The exclave caused by the shift in the course of the Mississippi following the New Madrid Earthquakes of 1811 and 1812. These same quakes were responsible for the creation of nearby Reel Foot Lake in Tennessee.
Once a major cotton-producing area because of extremely fertile soil, Kentucky Bend had 300 residents around 1870. The number had fallen to 17 as of the 2000 census.
Barbara's son, Donald, taps his boot against the ground he has farmed for years and declares it is solid, but he's not so sure the folks upriver will be safe in the event of a future quake. "The ground up from here is a lot looser," he declares.
Shaky ground is something Eckman and Sylvia take for granted.

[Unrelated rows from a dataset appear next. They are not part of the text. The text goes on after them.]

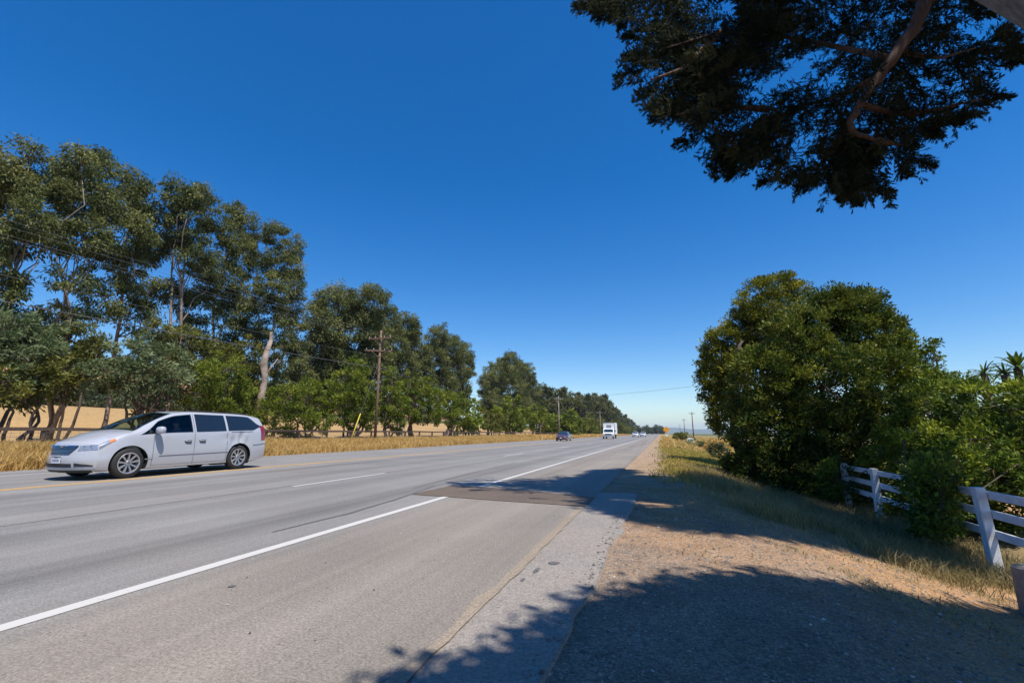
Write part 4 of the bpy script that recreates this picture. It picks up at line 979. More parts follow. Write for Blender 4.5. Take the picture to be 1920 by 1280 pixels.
def hollow(c, o):
    """cut the cabin and the openings of the windscreen and front door windows"""
    cuts = []
    xs = np.linspace(1.02, 3.55, 30); rows = []
    for x in xs:
        k = c.ctrl(x); wb, zb_ = k[4]; wt, zr = k[5]; zt = k[7][1]; zf = .42; top = max(zt - .06, zf + .1); zr = min(max(zr - .06, zf + .06), top)
        hp = [(0, zf), (.80, zf), (wb - .09, zb_ - .05), (max(wt - .07, .3), zr), (.3, top)]
        ring = hp + [(-y, z) for y, z in hp[::-1] if y > 0]
        yz = np.array(ring); rows.append(c.warp(np.full(len(yz), x), yz[:, 0] * (.999), yz[:, 1]))
    g = np.array(rows); n = g.shape[1]; m = MB(); i, j = np.meshgrid(np.arange(len(xs) - 1), np.arange(n), indexing='ij'); j2 = (j + 1) % n
    m.add(g.reshape(-1, 3), [np.stack([i * n + j, i * n + j2, (i + 1) * n + j2, (i + 1) * n + j], -1).reshape(-1, 4), np.arange(n)[::-1][None], (np.arange(n) + (len(xs) - 1) * n)[None]]); cuts.append(m)
    def prism(A, B):
        a, b = A.shape[:2]; m = MB(); i, j = np.meshgrid(np.arange(a - 1), np.arange(b - 1), indexing='ij'); q = np.stack([i * b + j, (i + 1) * b + j, (i + 1) * b + j + 1, i * b + j + 1], -1).reshape(-1, 4)
        per = [k for k in range(b)] + [k * b + b - 1 for k in range(1, a)] + [(a - 1) * b + k for k in range(b - 2, -1, -1)] + [k * b for k in range(a - 2, 0, -1)]
        per = np.array(per); nx = np.roll(per, -1); N_ = a * b
        m.add(np.concatenate([A.reshape(-1, 3), B.reshape(-1, 3)]), [q, q[:, ::-1] + N_, np.stack([per, nx, nx + N_, per + N_], -1)]); return m
    x = np.linspace(1.17, 2.48, 24); q1 = np.minimum(4.87, 4.095 + (x - 1.13) * 1.68); v = np.linspace(0, 1, 6); Q = 4.09 * (1 - v) + q1[:, None] * v
    for sd in (1, -1): cuts.append(prism(c.S(np.broadcast_to(x[:, None], Q.shape), Q, sd, .06), c.S(np.broadcast_to(x[:, None], Q.shape), Q, sd, -.16)))
    x = np.linspace(1.04, 1.98, 20); q = np.linspace(5.32, 7, 10)
    R = [c.S(x[:, None], q[None], 1, of) for of in (.05, -.14)]; R = [np.concatenate([r, (r * np.array([-1, 1, 1]))[:, ::-1][:, 1:]], 1) for r in R]
    cuts.append(prism(*R))
    for m in cuts:
        co = m.build('cutter', M['interior'], o.parent); bm = bmesh.new(); bm.from_mesh(co.data); bmesh.ops.recalc_face_normals(bm, faces=bm.faces); bm.to_mesh(co.data); bm.free()
        md = o.modifiers.new('b', 'BOOLEAN'); md.operation = 'DIFFERENCE'; md.object = co; md.solver = 'EXACT'; md.material_mode = 'TRANSFER'
        bpy.context.view_layer.update(); dg = bpy.context.evaluated_depsgraph_get(); me = bpy.data.meshes.new_from_object(o.evaluated_get(dg)); o.modifiers.clear(); o.data = me; bpy.data.objects.remove(co)
    o.data.polygons.foreach_set('use_smooth', np.full(len(o.data.polygons), True)); o.data.set_sharp_from_angle(angle=math.radians(38))
    L2 = c.L / 2
    mb = MB(); mb.box((0, 1.42 - L2, .90), (1.5, .42, .22), bev=.06); mb.build('dashboard', M['interior'], o.parent)
    for sy in (-.40, .40):
        mb = MB(); mb.box((sy, 2.22 - L2, .62), (.52, .55, .18), bev=.06); mb.box((sy, 2.55 - L2, .98), (.52, .16, .62), np.array(Matrix.Rotation(-.25, 3, 'X')), bev=.06); mb.box((sy, 2.66 - L2, 1.38), (.28, .12, .20), bev=.05); mb.build('seat', M['seat'], o.parent) if False else None
        st = MB(); st.box((sy, 2.22 - L2, .62), (.52, .55, .18), bev=.06); so_ = st.build('seat', M['seat'], o.parent)
        st = MB(); st.box((sy, 2.55 - L2, .98), (.52, .16, .62), np.array(Matrix.Rotation(-.25, 3, 'X')), bev=.06); st.build('seat_back', M['seat'], so_)
        st = MB(); st.box((sy, 2.66 - L2, 1.38), (.28, .12, .20), bev=.05); st.build('head_rest', M['seat'], so_)
    a = np.linspace(0, 2 * math.pi, 21); R = np.array(Matrix.Rotation(math.radians(25), 3, 'X')); p = np.stack([.18 * np.cos(a), 0 * a, .18 * np.sin(a)], 1) @ R.T + np.array([.40, 1.74 - L2, 1.0])
    mb = MB(); mb.tube(p, .014, 6, cap=False); mb.build('steering_wheel', M['interior'], o.parent)

def skin_person(root, verts, edges, rad, mat, name):
    me = bpy.data.meshes.new(name); me.from_pydata(verts, edges, []); o = bpy.data.objects.new(name, me); C.objects.link(o); o.parent = root
    o.modifiers.new('s', 'SKIN'); o.modifiers.new('u', 'SUBSURF').levels = 1
    for v, r in zip(me.skin_vertices[0].data, rad): v.radius = (r, r) if not isinstance(r, tuple) else r
    me.skin_vertices[0].data[0].use_root = True
    bpy.context.view_layer.update(); m2 = bpy.data.meshes.new_from_object(o.evaluated_get(bpy.context.evaluated_depsgraph_get())); o.modifiers.clear(); o.data = m2; m2.materials.append(mat)
    m2.polygons.foreach_set('use_smooth', np.full(len(m2.polygons), True)); return o
def driver(vanroot):
    """seated driver: hands on the wheel, looking down the road"""
    root = empty('person', (0, 0, 0)); tag(root, 'driver in a blue shirt behind the front door window of the white minivan', 'person')
    o0 = np.array([vanroot.location.x + .40 * 1.03, vanroot.location.y + (2.30 - VAN['L'] / 2) * 1.07, .76]); root.location = o0
    V = [(0, 0, 0), (0, .07, .20), (0, .12, .42), (0, .12, .52), (0, .09, .60), (0, .065, .68), (0, .06, .77),
         (.17, .11, .44), (.25, -.05, .26), (.16, -.36, .32), (.13, -.45, .36), (-.17, .11, .44), (-.25, -.05, .26), (-.16, -.36, .32), (-.13, -.45, .36),
         (.10, -.08, -.01), (.13, -.46, .04), (.13, -.60, -.28), (-.10, -.08, -.01), (-.13, -.46, .04), (-.13, -.60, -.28)]
    E = [(0, 1), (1, 2), (2, 3), (3, 4), (4, 5), (5, 6), (2, 7), (7, 8), (8, 9), (9, 10), (2, 11), (11, 12), (12, 13), (13, 14), (0, 15), (15, 16), (16, 17), (0, 18), (18, 19), (19, 20)]
    rad = [(.15, .11), (.14, .10), (.13, .09), .055, .06, .088, .075, .062, .045, .034, .036, .062, .045, .034, .036, .085, .065, .05, .085, .065, .05]
    bd = skin_person(root, V, E, rad, M['skin'], 'body')
    sh_ = skin_person(root, [(0, 0, .0), (0, .07, .20), (0, .12, .43), (.17, .11, .44), (.24, -.02, .29), (-.17, .11, .44), (-.24, -.02, .29)], [(0, 1), (1, 2), (2, 3), (3, 4), (2, 5), (5, 6)], [(.165, .125), (.155, .115), (.145, .105), .078, .058, .078, .058], M['shirt'], 'shirt')
    mb = MB(); u = np.linspace(0, math.pi * .62, 8); w_ = np.linspace(0, 2 * math.pi, 17)
    g = np.stack([.094 * np.sin(u)[:, None] * np.cos(w_), .085 + .105 * np.sin(u)[:, None] * np.sin(w_) + 0 * u[:, None], .725 + .115 * np.cos(u)[:, None] + 0 * w_], -1); mb.grid(g); mb.build('hair', M['hair'], root)

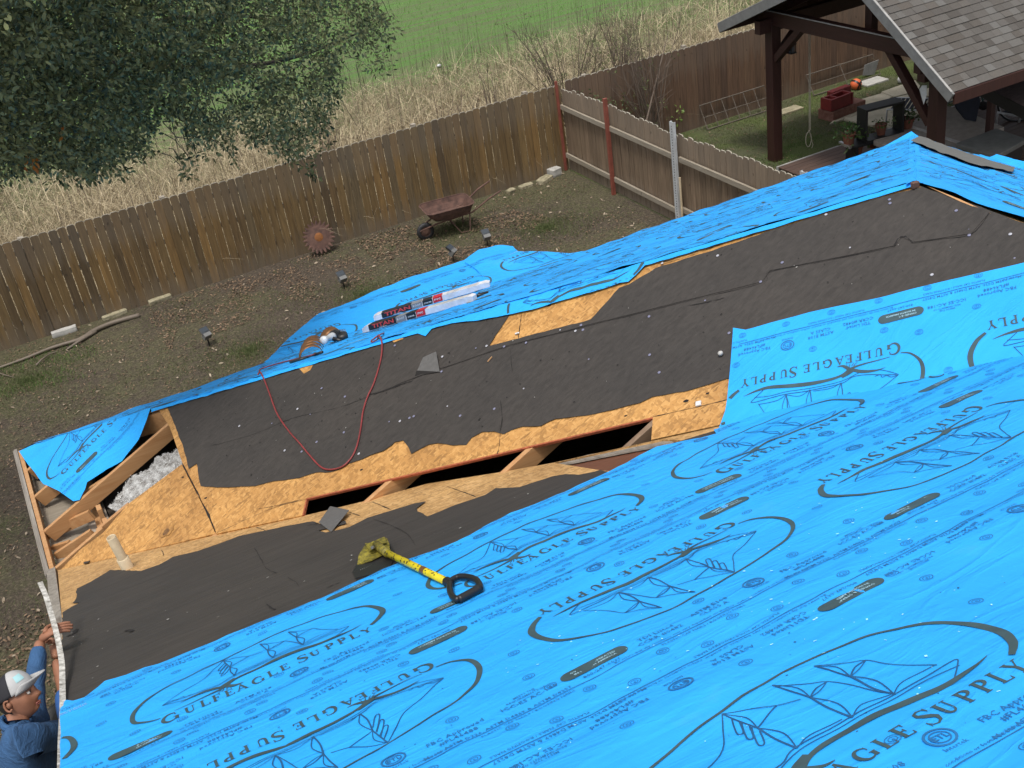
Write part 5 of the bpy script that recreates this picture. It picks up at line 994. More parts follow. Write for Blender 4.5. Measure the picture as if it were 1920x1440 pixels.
# king post and dark boarded gable
part('king_post', MB().box((13.9, 14.9, 3.2), (.14, .16, 1.5)), 'stain', pav); part('tie', MB().bar((13.8, 14.3, 2.9), (17.5, 14.6, 2.9), .14, .2), 'grey_paint', pav)
def roofp(y): return E1[1]+(PK[1]-E1[1])*(y-E1[0])/(PK[0]-E1[0]) if y < PK[0] else E2[1]+(PK[1]-E2[1])*(E2[0]-y)/(E2[0]-PK[0])
for a, b, nm in ((E1, PK, 'a'), (E2, PK, 'b')):
    part('roof_boards', MB().prism([(PX0, a[0], a[1]-.02), (PX1, a[0], a[1]-.02), (PX1, b[0], b[1]-.02), (PX0, b[0], b[1]-.02)], (0, 0, -.03)), 'stain', pav, fix=True)
    for k in range(9): x = PX0+.9+k*1.15; part('roof_rafter', MB().bar((x, a[0]+.02*(b[0]-a[0]), a[1]-.10), (x, b[0], b[1]-.13), .06, .14), 'stain', pav)
    part('barge_board', MB().bar((PX0-.025, a[0]-(.0), a[1]-.075), (PX0-.025, b[0], b[1]-.075), .04, .17), 'grey_paint', pav, bevel=.003)
    part('drip_edge', MB().bar((PX0-.03, a[0], a[1]+.022), (PX0-.03, b[0], b[1]+.022), .035, .012), 'pale_edge', pav)
    mb = MB(); d2 = (b-a); ln = np.linalg.norm(d2); d2 = d2/ln; nrm = np.array([-d2[1], d2[0]]); nrm = nrm if nrm[1] > 0 else -nrm; c_ = 0; row = 0; ex = .14
    while c_ < ln:
        x = PX0-.01-random.uniform(0, .3)
        while x < PX1:
            w_ = random.uniform(.13, .27); th = random.choice((.004, .009)); p0 = a+d2*c_+nrm*(.012+th); p1 = a+d2*min(ln, c_+ex+.02)+nrm*.004; q0 = a+d2*c_+nrm*.002
            xa, xb = max(x, PX0-.01), min(x+w_, PX1)
            if xb > xa: mb.add([(xa, p0[0], p0[1]), (xb-.004, p0[0], p0[1]), (xb-.004, p1[0], p1[1]), (xa, p1[0], p1[1]), (xa, q0[0], q0[1]), (xb-.004, q0[0], q0[1])], [(0, 1, 2, 3), (4, 5, 1, 0)])
            x += w_
        c_ += ex; row += 1
    part('shingles', mb, 'shingle', pav)
part('ridge_cap', MB().bar((PX0, PK[0], PK[1]+.02), (PX1, PK[0], PK[1]+.02), .26, .03), 'shingle', pav)
part('eave_board', MB().box(((PX0+PX1)/2, E1[0]-.02, E1[1]-.085), (PX1-PX0, .035, .17)), 'stain', pav); part('eave_board', MB().box(((PX0+PX1)/2, E2[0]+.02, E2[1]-.085), (PX1-PX0, .035, .17)), 'stain', pav)
# hanging lantern under the corner brace
lp = np.array([13.62, 16.62, 2.2]); t_ = thing('lantern', lp, 'small black lantern hanging under the corner brace of the pavilion', 'lantern'); mb = MB()
for sx in (-1, 1):
    for sy in (-1, 1): mb.box(lp+[sx*.05, sy*.05, 0], (.012, .012, .16))
mb.box(lp+[0, 0, .08], (.13, .13, .015)); mb.box(lp-[0, 0, .08], (.13, .13, .015)); part('cage', mb, 'black_paint', t_); part('glass', MB().box(lp, (.08, .08, .15)), 'glass_dark', t_); part('hanger', MB().tube([lp+[0, 0, .12], lp+[0, 0, .28]], .006, 5), 'black_paint', t_)
# rope swing
rt = hit((1517, 105), (0, 1, 0), (0, 16.85, 0)); bt = np.array([rt[0], rt[1], .42]); t_ = thing('rope_swing', (rt[0], rt[1], 0), 'thin pale rope with a knotted loop hanging from the pavilion beam', 'rope')
mb = MB().tube([(rt[0], rt[1], 2.3), bt], .008, 5); mb.tube([(rt[0]+.03, rt[1], 2.3), bt+[.03, 0, .02]], .007, 5); part('rope', mb, 'cord', t_); a_ = np.linspace(0, 2*math.pi, 14)
mb = MB().tube([bt+[.07*math.sin(x)-.02, 0, -.16+.15*math.cos(x)] for x in a_], .008, 5); mb.tube([bt, bt+[.06, .02, -.15], bt+[.09, 0, -.30], bt+[.06, 0, -.36]], .006, 5); part('loop', mb, 'cord', t_); part('knot', MB().ball(bt, .02, 8), 'cord', t_)
# ================================================================ patio, deck
SL = [[(1555, 232), (1600, 190), (1655, 174), (1672, 181), (1640, 203)], [(1652, 172), (1700, 155), (1716, 150), (1725, 160), (1722, 170), (1676, 181)], [(1660, 191), (1675, 183), (1730, 170), (1745, 190), (1722, 212), (1690, 203)], [(1582, 223), (1640, 205), (1662, 192), (1720, 214), (1700, 235), (1660, 240)], [(1730, 168), (1790, 150), (1830, 165), (1800, 190), (1748, 190)]]
for i, pl in enumerate(SL):
    o = part('paving_slab', MB().prism([tuple(G(*q, .035)) for q in pl], (0, 0, -.05)), 'slab', fix=True, bevel=.008)
    tag(o, ('buff slab beside the red blocks', 'buff slab nearest the white ball', 'buff slab with a dark crack, left of the timber post', 'buff slab behind the black shelf box', 'buff slab behind the timber post by the bicycle')[i], 'paving slab', 'buff paving slabs')
mb = MB(); mb.box((16.6, 13.2, .05), (7.0, 6.4, .10)); ob = part('deck', mb, 'gap'); tag(ob, None, None, None, 'structure')
dk = thing('timber_deck', (15, 14, 0), 'brown board deck with a white painted edge beside the lawn', 'deck'); mb = MB()
for k in range(44): mb.box((16.6, 16.33-k*.146, .112), (7.0, .138, .024))
part('deck_boards', mb, 'deckwood', dk); part('deck_edge', MB().box((16.6, 16.425, .075), (7.04, .04, .11)), 'pale_edge', dk)
bpy.data.objects.remove(ob)
# red painted blocks
bx = G(1575, 215); t_ = thing('red_blocks', bx, 'stack of red painted concrete blocks on a brick base beside the slabs', 'block stack'); R = np.array([(math.cos(.10), math.sin(.10), 0), (-math.sin(.10), math.cos(.10), 0), (0, 0, 1)])
c = np.array([bx[0], bx[1], 0]); part('brick_base', MB().box(c+[.05, 0, .10], (.95, .42, .22), R), 'brick_red', t_, bevel=.01)
mb = MB(); bc = c+[-.12, -.02, .34]
mb.box(bc+[0, -.14, 0], (.62, .05, .24), R); mb.box(bc+[0, .10, 0], (.62, .05, .24), R); mb.box(bc+[-.29, -.02, 0], (.05, .26, .24), R); mb.box(bc+[.29, -.02, 0], (.05, .26, .24), R); mb.box(bc+[-.1, -.02, 0], (.04, .24, .24), R); mb.box(bc+[0, 0, -.1], (.6, .26, .03), R); part('block', mb, 'red_paint', t_, bevel=.006)
part('block', MB().box(c+[.18, .24, .30], (.55, .16, .34), R), 'red_paint', t_, bevel=.012)
for q, h_, nm, lb in (((1605, 158), .125, 'ball_orange', 'orange and black ball lying on the grass by the dark fence'),): 
    p = G(*q, h_*.9); t_ = thing('ball', (p[0], p[1], 0), lb, 'ball'); part('shell', MB().ball(p, h_, 18), nm, t_, smooth=True); mb = MB().lathe(p, [(h_*1.004, -.022), (h_*1.012, 0), (h_*1.004, .022)], 24, (.8, .1, .6)); mb.lathe(p, [(h_*.87, -.075), (h_*.80, -.088), (h_*.70, -.1)], 24, (-.5, .8, .3)); part('stripe', mb, 'black_plastic', t_)
p = G(1691, 149, .08); tag(part('ball', MB().ball(p, .095, 16), 'ball_white', smooth=True), 'small white ball on the grass beyond the slabs', 'ball')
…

Sometimes the blasts from nearby strip mines provide all the stirring her beans require.
Familiar sounds and sights, living a healthy lifestyle, and having family and friends nearby are important to the parents of 10 children, two of whom are deceased and resting in a family plot nearby, as is typical in the mountains.
They miss the days when their sloping yard was filled with youngsters playing marbles and pitching horseshoes.
"We played hard, worked hard, and when it got dark, everybody went to bed, then got up at daylight and went to the corn field," she comments.
The couple is looking forward to spring and planting their garden, something they've never been without.
"Life was better when everybody had a garden," she says.
The nearest grocery is 14 miles away in the community of Phelps.